A Northern Ireland policeman was killed in a car bomb attack on Saturday, which leaders on all sides vowed would not be allowed to derail the province’s delicate peace process.
Ronan Kerr, 25, a Catholic recruit who only completed his training three weeks ago, was killed by the booby-trap under his car outside his home in Omagh, the scene of Northern Ireland’s worst terror atrocity.
Responsibility for the attack has not yet been claimed. However, senior politicians pointed toward dissident republicans, who oppose the power-sharing peace process.
Northern Ireland First Minister Peter Robinson said it was a “Neanderthal” attempt to scare Catholics off from joining the province’s police service.
British Prime Minister David Cameron said he utterly condemned the murder.
“Those who carried out this wicked and cowardly crime will never succeed in dragging Northern Ireland back to a dark and bloody past,” he said in a statement. “Their actions are rejected by the overwhelming majority of people right from all parts of the community.”
Northern Ireland’s people “have said time and again they want a peaceful, shared future,” he said.
US Secretary of State Hillary Rodham Clinton, whose husband, former US president Bill Clinton, helped facilitate negotiations that led to the “Good Friday” peace agreement in 1998, condemned the murder, calling it a “cowardly act.”
“The perpetrators of this cowardly act represent the failures of the past, and their actions run counter to the achievements, aspirations and collective will of the people of Northern Ireland,” Clinton said in a statement.
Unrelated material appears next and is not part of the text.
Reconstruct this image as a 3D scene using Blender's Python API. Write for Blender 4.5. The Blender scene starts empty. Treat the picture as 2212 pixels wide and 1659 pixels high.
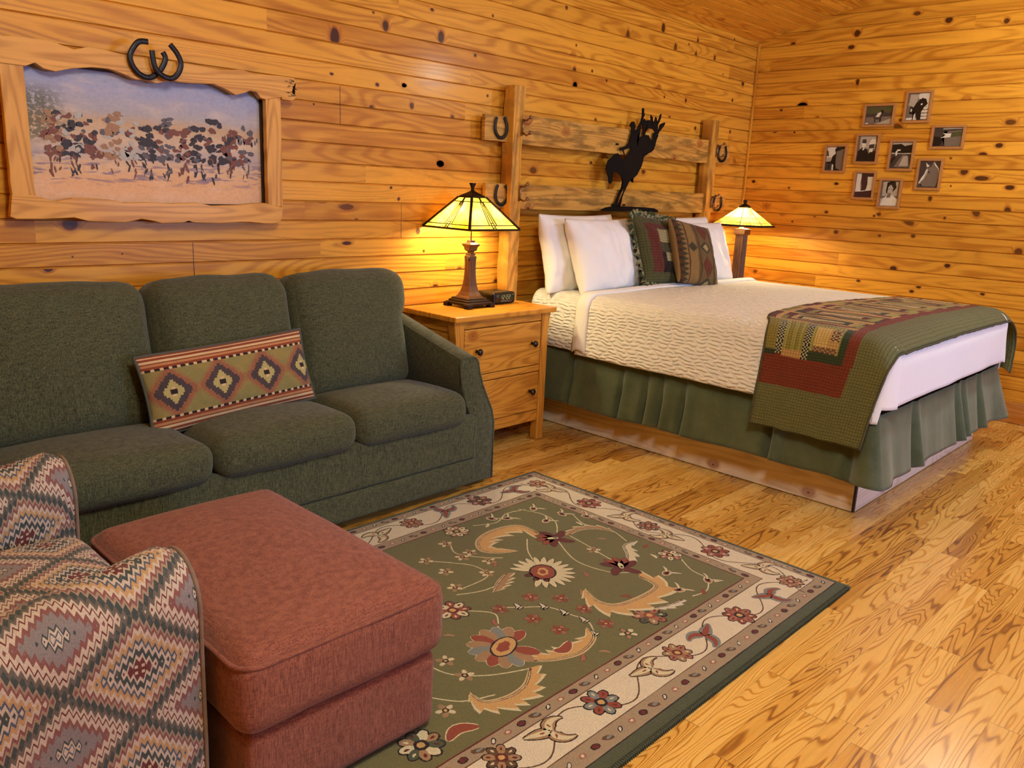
import bpy, bmesh, math, random
from mathutils import Vector, Matrix, noise
R = math.radians
random.seed(7)
SC = bpy.context.scene
EXPOSURE = 0.12
COL = SC.collection

# ------------------------------------------------------------------ helpers
def lin(c):
    c = c / 255.0
    return c / 12.92 if c <= 0.04045 else ((c + 0.055) / 1.055) ** 2.4
def rgb(r, g, b): return (lin(r), lin(g), lin(b), 1.0)

def tag(o, label=None, cat=None, group=None, kind=None):
    if label: o['label'] = label
    if cat: o['category'] = cat
    if group: o['group'] = group
    if kind: o['kind'] = kind
    return o

def empty(name, loc, label, cat, rz=0, group=None):
    o = bpy.data.objects.new(name, None)
    COL.objects.link(o)
    o.location = loc
    o.rotation_euler = (0, 0, rz)
    o.empty_display_size = 0.1
    return tag(o, label, cat, group)

def link(name, bm, mats, parent=None, smooth=True, loc=None, rot=None, label=None, bevel=0, autosmooth=None):
    me = bpy.data.meshes.new(name)
    bmesh.ops.recalc_face_normals(bm, faces=bm.faces[:])
    bm.to_mesh(me)
    bm.free()
    if not isinstance(mats, (list, tuple)): mats = [mats]
    for m in mats: me.materials.append(m)
    o = bpy.data.objects.new(name, me)
    COL.objects.link(o)
    if parent: o.parent = parent
    if loc: o.location = loc
    if rot: o.rotation_euler = rot
    if smooth:
        me.polygons.foreach_set('use_smooth', [True] * len(me.polygons))
    if bevel:
        md = o.modifiers.new('bv', 'BEVEL'); md.width = bevel; md.segments = 2; md.limit_method = 'ANGLE'; md.angle_limit = R(40)
        md.harden_normals = False
    if autosmooth and smooth:
        es = o.modifiers.new('es', 'EDGE_SPLIT'); es.split_angle = R(autosmooth)
    if label: o['label'] = label
    return o

def box(bm, x0, x1, y0, y1, z0, z1, mat=0, M=None):
    vs = [bm.verts.new(Vector(p) if M is None else M @ Vector(p)) for p in
          ((x0, y0, z0), (x1, y0, z0), (x1, y1, z0), (x0, y1, z0), (x0, y0, z1), (x1, y0, z1), (x1, y1, z1), (x0, y1, z1))]
    for f in ((0, 3, 2, 1), (4, 5, 6, 7), (0, 1, 5, 4), (1, 2, 6, 5), (2, 3, 7, 6), (3, 0, 4, 7)):
        fc = bm.faces.new([vs[i] for i in f]); fc.material_index = mat
    return vs

def prism(bm, pts, a, b, axis=1, mat=0):
    """extrude outline pts (2D) between a and b along axis (0:x 1:y 2:z)."""
    def P(p, t):
        if axis == 0: return (t, p[0], p[1])
        if axis == 1: return (p[0], t, p[1])
        return (p[0], p[1], t)
    v0 = [bm.verts.new(P(p, a)) for p in pts]
    v1 = [bm.verts.new(P(p, b)) for p in pts]
    n = len(pts)
    f = bm.faces.new(v0); f.material_index = mat
    f = bm.faces.new(v1[::-1]); f.material_index = mat
    for i in range(n):
        f = bm.faces.new((v0[i], v1[i], v1[(i + 1) % n], v0[(i + 1) % n])); f.material_index = mat

def tube(bm, pts, r, seg=8, closed=False, mat=0, flat=1.0, cap=True):
    pts = [Vector(p) for p in pts]
    n = len(pts)
    rings = []
    prev = None
    for i, p in enumerate(pts):
        if closed: t = (pts[(i + 1) % n] - pts[i - 1])
        else: t = pts[min(i + 1, n - 1)] - pts[max(i - 1, 0)]
        t.normalize()
        if prev is None:
            a = Vector((0, 0, 1)) if abs(t.z) < .9 else Vector((1, 0, 0))
            u = t.cross(a).normalized()
        else:
            u = (prev - t * prev.dot(t)).normalized()
        prev = u
        w = t.cross(u)
        rr = r[i] if isinstance(r, (list, tuple)) else r
        rings.append([bm.verts.new(p + (u * math.cos(2 * math.pi * k / seg) + w * math.sin(2 * math.pi * k / seg) * flat) * rr) for k in range(seg)])
    m = n if closed else n - 1
    for i in range(m):
        A, B = rings[i], rings[(i + 1) % n]
        for k in range(seg):
            f = bm.faces.new((A[k], A[(k + 1) % seg], B[(k + 1) % seg], B[k])); f.material_index = mat
    if not closed and cap:
        bm.faces.new(rings[0][::-1]).material_index = mat
        bm.faces.new(rings[-1]).material_index = mat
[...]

The victim is only the second member of the Police Service of Northern Ireland (PSNI) to be killed since it succeeded the Royal Ulster Constabulary in 2001 as part of the peace process.
The first was shot dead during an outbreak of deadly attacks by republican dissidents in March 2009 that also saw two UK soldiers gunned down, the first such killings in 12 years.
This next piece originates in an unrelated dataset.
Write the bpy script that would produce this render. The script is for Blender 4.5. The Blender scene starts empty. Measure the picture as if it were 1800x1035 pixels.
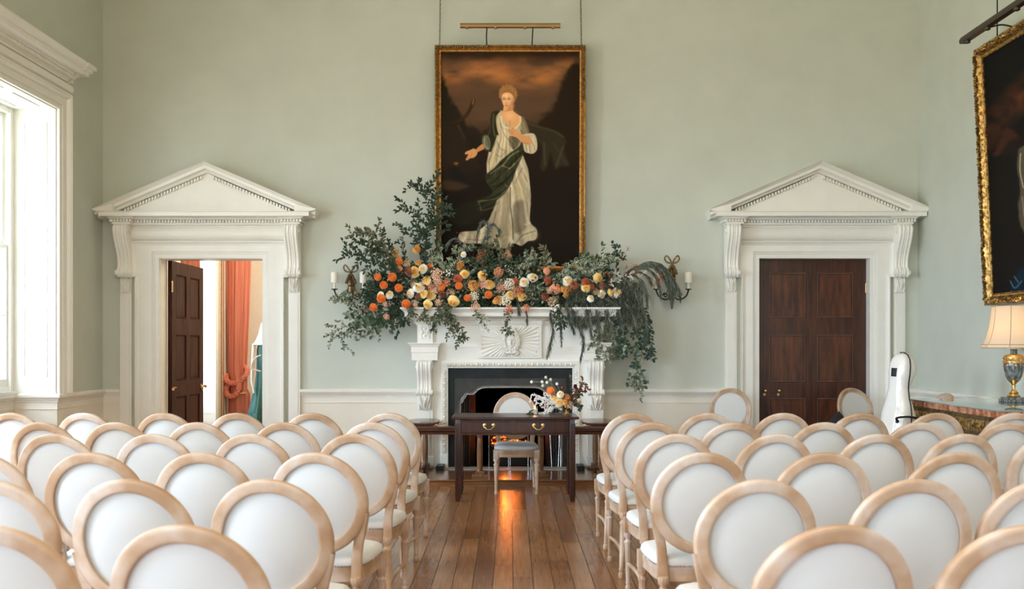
import bpy, bmesh, math, random
import numpy as np
from mathutils import Vector, Matrix
R = random.Random(7)
PI = math.pi
C = bpy.context.scene.collection
F = 1750.0; CU = 897.0; CV = 607.0; HC = 1.47
def W(u, v, D):
    """a point of the place: photo direction (u, v) at real depth D"""
    return Vector(((u-CU)/F*D, D, HC-(v-CV)/F*D))
def sx(u, D): return (u-CU)/F*D
def sz(v, D): return HC-(v-CV)/F*D

# ------------------------------------------------------------------ materials
def _nt(name):
    m = bpy.data.materials.new(name); m.use_nodes = True
    nt = m.node_tree; b = nt.nodes['Principled BSDF']
    return m, nt, b
def N(nt, t, **kw):
    n = nt.nodes.new(t)
    for k, v in kw.items():
        if hasattr(n, k): setattr(n, k, v)
    return n
def L(nt, a, b): nt.links.new(a, b)
def mathn(nt, op, a, b=None, c=None):
    n = nt.nodes.new('ShaderNodeMath'); n.operation = op
    for i, x in enumerate((a, b, c)):
        if x is None: continue
        if isinstance(x, (int, float)): n.inputs[i].default_value = x
        else: nt.links.new(x, n.inputs[i])
    return n.outputs[0]
def mixc(nt, fac, a, b):
    n = nt.nodes.new('ShaderNodeMix'); n.data_type = 'RGBA'
    if isinstance(fac, (int, float)): n.inputs[0].default_value = fac
    else: nt.links.new(fac, n.inputs[0])
    for i, x in ((6, a), (7, b)):
        if isinstance(x, tuple): n.inputs[i].default_value = (*x, 1)
        else: nt.links.new(x, n.inputs[i])
    return n.outputs[2]
def ramp(nt, fac, stops):
    n = nt.nodes.new('ShaderNodeValToRGB'); e = n.color_ramp.elements
    while len(e) < len(stops): e.new(0.5)
    for i, (p, c) in enumerate(stops):
        e[i].position = p; e[i].color = (*c, 1)
    nt.links.new(fac, n.inputs[0]); return n.outputs[0]
def noise(nt, scale, detail=4, rough=.5, vec=None, stretch=None):
    tc = nt.nodes.new('ShaderNodeTexCoord'); v = tc.outputs['Object'] if vec is None else vec
    if stretch:
        mp = nt.nodes.new('ShaderNodeMapping'); mp.inputs['Scale'].default_value = stretch
        nt.links.new(v, mp.inputs[0]); v = mp.outputs[0]
    n = nt.nodes.new('ShaderNodeTexNoise'); n.inputs['Scale'].default_value = scale
    n.inputs['Detail'].default_value = detail; n.inputs['Roughness'].default_value = rough
    nt.links.new(v, n.inputs['Vector']); return n.outputs['Fac']
def bump(nt, b, h, s=.2, d=.002):
    n = nt.nodes.new('ShaderNodeBump'); n.inputs['Strength'].default_value = s; n.inputs['Distance'].default_value = d
    nt.links.new(h, n.inputs['Height']); nt.links.new(n.outputs[0], b.inputs['Normal'])
def mat(name, col, rough=.5, metal=0., var=.06, scale=6, bs=0., bscale=60, spec=.5, emis=None, es=0., stretch=None, sheen=0., trans=0., coat=0., sub=0.):
    m, nt, b = _nt(name)
    if var > 0:
        f = noise(nt, scale, stretch=stretch)
        lo = tuple(max(0, c*(1-var*1.6)) for c in col); hi = tuple(min(1, c*(1+var*1.6)) for c in col)
        L(nt, ramp(nt, f, [(.3, lo), (.7, hi)]), b.inputs['Base Color'])
    else: b.inputs['Base Color'].default_value = (*col, 1)
    b.inputs['Roughness'].default_value = rough; b.inputs['Metallic'].default_value = metal
    b.inputs['Specular IOR Level'].default_value = spec
    b.inputs['Sheen Weight'].default_value = sheen
    b.inputs['Coat Weight'].default_value = coat
    if bs > 0: bump(nt, b, noise(nt, bscale), bs)
    if emis: b.inputs['Emission Color'].default_value = (*emis, 1); b.inputs['Emission Strength'].default_value = es
    return m
def two(name, a, c, scale, stretch, rough=.45, metal=0, bs=.1, detail=6, lo=.35, hi=.65, spec=.5, coat=0.):
    m, nt, b = _nt(name)
    f = noise(nt, scale, detail, .6, stretch=stretch)
    L(nt, ramp(nt, f, [(lo, a), (hi, c)]), b.inputs['Base Color'])
    b.inputs['Roughness'].default_value = rough; b.inputs['Metallic'].default_value = metal
    b.inputs['Specular IOR Level'].default_value = spec; b.inputs['Coat Weight'].default_value = coat
    b.inputs['Coat Roughness'].default_value = .15
    if bs: bump(nt, b, f, bs)
    return m
M = {}
M['wall'] = mat('sage_paint', (.575, .60, .525), .75, var=.02, scale=2.5, bs=.06, bscale=180, spec=.25)
M['white'] = mat('white_gloss_paint', (.83, .81, .745), .38, var=.015, scale=5, bs=.03, bscale=40, spec=.4)
M['dado'] = mat('cream_dado_paint', (.79, .745, .65), .5, var=.02, scale=4, spec=.35)
M['ceil'] = mat('ceiling_paint', (.74, .69, .57), .8, var=.0)
M['cream'] = mat('cream_wallpaper', (.82, .78, .68), .8, var=.02, scale=30)
M['gold'] = two('gilt', (.42, .22, .06), (.70, .43, .15), 30, (1, 1, 1), .38, .85, .25)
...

At Omagh police station, PSNI Chief Constable Matt Baggott described Kerr as a “modern-day hero” who had joined the service to serve the community impartially.
“Tragedy has returned to Omagh. I have no words to describe the awfulness of the events and my abhorrence and anger at this wasted life,” Baggott said.
The target and location of the attack both bear significance.
Since the PSNI was formed, growing numbers of Catholics have signed up. While mainstream republicans, such as Sinn Fein — the largest Catholic party — support the PSNI, dissidents see it as an arm of the British state.
Omagh was the scene of the deadliest attack of the Troubles, the three decades of sectarian violence between Protestants and Catholics, which was largely ended by the April 1998 peace accords.
The Real Irish Republican Army splinter group killed 29 people, including a pregnant woman, and wounded about 200 others in an August 1998 attack.
More than 3,500 people died in the Troubles between Catholics, who largely wanted the province to become part of the Republic of Ireland, and Protestants, who generally want to stay within the UK.